A Saga do Coveiro, prevista para 9 filmes, foi
arquivada. Tudo começou com um pesadelo, onde um homem de capa preta e
cartola arrastava Mojica para o túmulo com sua data da morte. Ele
acordou em pânico e perdeu o sono, mas teve a idéia do personagem que
iria imortalizá-lo no mundo do cinema. Mojica não era iniciante, já
havia feito filmes de outros gêneros, mas até então, nunca havia pensado
em terror. Aliás, ninguém no Brasil havia. Com o roteiro na mão,
apareceram dois grandes problemas: dinheiro (que se poderia "arranjar"
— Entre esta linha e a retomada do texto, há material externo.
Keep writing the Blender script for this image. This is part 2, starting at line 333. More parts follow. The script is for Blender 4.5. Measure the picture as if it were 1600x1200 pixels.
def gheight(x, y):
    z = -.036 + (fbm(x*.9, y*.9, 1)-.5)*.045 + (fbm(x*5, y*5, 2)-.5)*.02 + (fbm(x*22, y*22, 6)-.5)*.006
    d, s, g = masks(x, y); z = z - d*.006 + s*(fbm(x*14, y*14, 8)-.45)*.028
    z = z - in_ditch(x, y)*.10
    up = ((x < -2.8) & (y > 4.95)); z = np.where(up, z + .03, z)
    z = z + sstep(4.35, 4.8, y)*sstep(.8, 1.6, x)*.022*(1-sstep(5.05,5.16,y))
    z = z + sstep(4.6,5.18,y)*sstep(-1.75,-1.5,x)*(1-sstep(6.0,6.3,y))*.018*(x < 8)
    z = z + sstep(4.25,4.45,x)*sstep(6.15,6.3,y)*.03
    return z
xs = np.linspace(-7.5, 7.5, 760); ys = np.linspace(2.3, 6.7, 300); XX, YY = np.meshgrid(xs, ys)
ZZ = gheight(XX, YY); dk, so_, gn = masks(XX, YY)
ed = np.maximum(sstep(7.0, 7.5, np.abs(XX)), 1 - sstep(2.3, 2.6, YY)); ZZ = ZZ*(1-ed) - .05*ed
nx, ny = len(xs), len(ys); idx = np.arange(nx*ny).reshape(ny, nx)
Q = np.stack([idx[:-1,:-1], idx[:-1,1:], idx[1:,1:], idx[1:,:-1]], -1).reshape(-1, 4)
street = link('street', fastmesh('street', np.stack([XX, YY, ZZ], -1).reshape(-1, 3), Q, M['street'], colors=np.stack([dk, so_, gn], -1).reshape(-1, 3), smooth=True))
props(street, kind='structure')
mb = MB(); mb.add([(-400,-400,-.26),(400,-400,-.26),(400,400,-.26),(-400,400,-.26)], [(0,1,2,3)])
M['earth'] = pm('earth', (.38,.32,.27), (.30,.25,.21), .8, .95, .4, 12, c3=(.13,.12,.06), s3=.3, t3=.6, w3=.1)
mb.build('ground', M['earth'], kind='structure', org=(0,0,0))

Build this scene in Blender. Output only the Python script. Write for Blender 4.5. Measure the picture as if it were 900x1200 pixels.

de um jeito ou de outro) e quem seria o ator principal. Quem seria o
louco? Quem se exporia ao ridículo caso fosse um fracasso? (como todos
pensavem). Quem em sua sã consciência se vestiria de capa preta e
cartola num cinema de terceiro mundo? Mojica não teve saída, ele mesmo
encarnou a personagem.
Depois de uma "via sacra", Josefel Zanatas
conseguiu estrear nos cinemas brasileiros. A crítica e público, depois
de recuperados do choque inicial, transformaram José Mojica Marins num
dos homens mais famosos do Brasil. Ninguém era indiferente ao seu
trabalho. Mojica era amado e odiado, não existia meio termo. Mojica
deixou o cinema nacional de pernas para o ar.